A strong trading arm could make the argument for complete domestic self-sufficiency across all products less compelling, and provide an alternative to further large grassroots domestic refining investments, often designed primarily to satisfy local demand. The configuration and scale needed to make these assets economically viable often results in mega-complexes that rely on large export volumes to sustain their economics. This trend is precisely what contributed to the current refining glut. Future refinery investments in the Middle East should be uniquely driven by economics and profitability, rather than security of supply considerations (which is obsolete in an increasingly liquid refined products market anyway).
In the current environment, a further opportunity for Middle Eastern producers is to increase their presence in international refineries.

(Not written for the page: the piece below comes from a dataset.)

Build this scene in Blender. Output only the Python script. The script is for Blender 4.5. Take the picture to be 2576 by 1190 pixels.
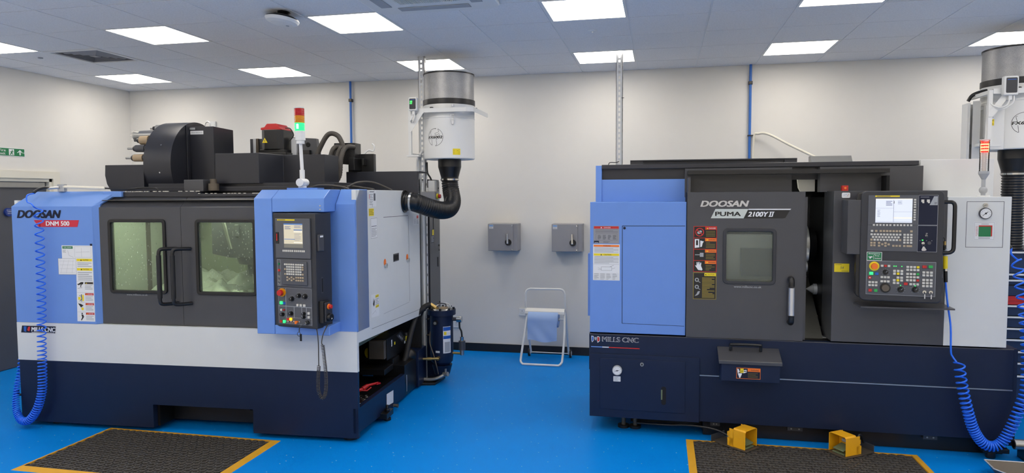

In fact, in addition to causing a steep fall in oil prices, the oversupply of crude has triggered a fierce battle for market share among crude oil producers. As a result of this ‘war’, owning interests in international refineries — a strategy pursued in the past by countries such as Saudi Arabia, Kuwait, and the UAE, for different reasons — has now become a strategic advantage.  Investments in refining assets in key markets help secure the placement of volumes and curb the need to slash crude official selling prices (OSP) to defend market share. This is a clear example of value from integration, questioned in the past years of high oil price and low refining margins. Last but not least, today’s low-oil-price environment presents an opportune moment to eliminate or reduce subsidies on refined products — a major burden on the region’s government budgets and oil downstream companies’ P&Ls. The UAE has set the example and the hope is that other countries will follow.

* Mirko Rubeis is principal at The Boston Consulting Group Middle East. The views expressed are his own.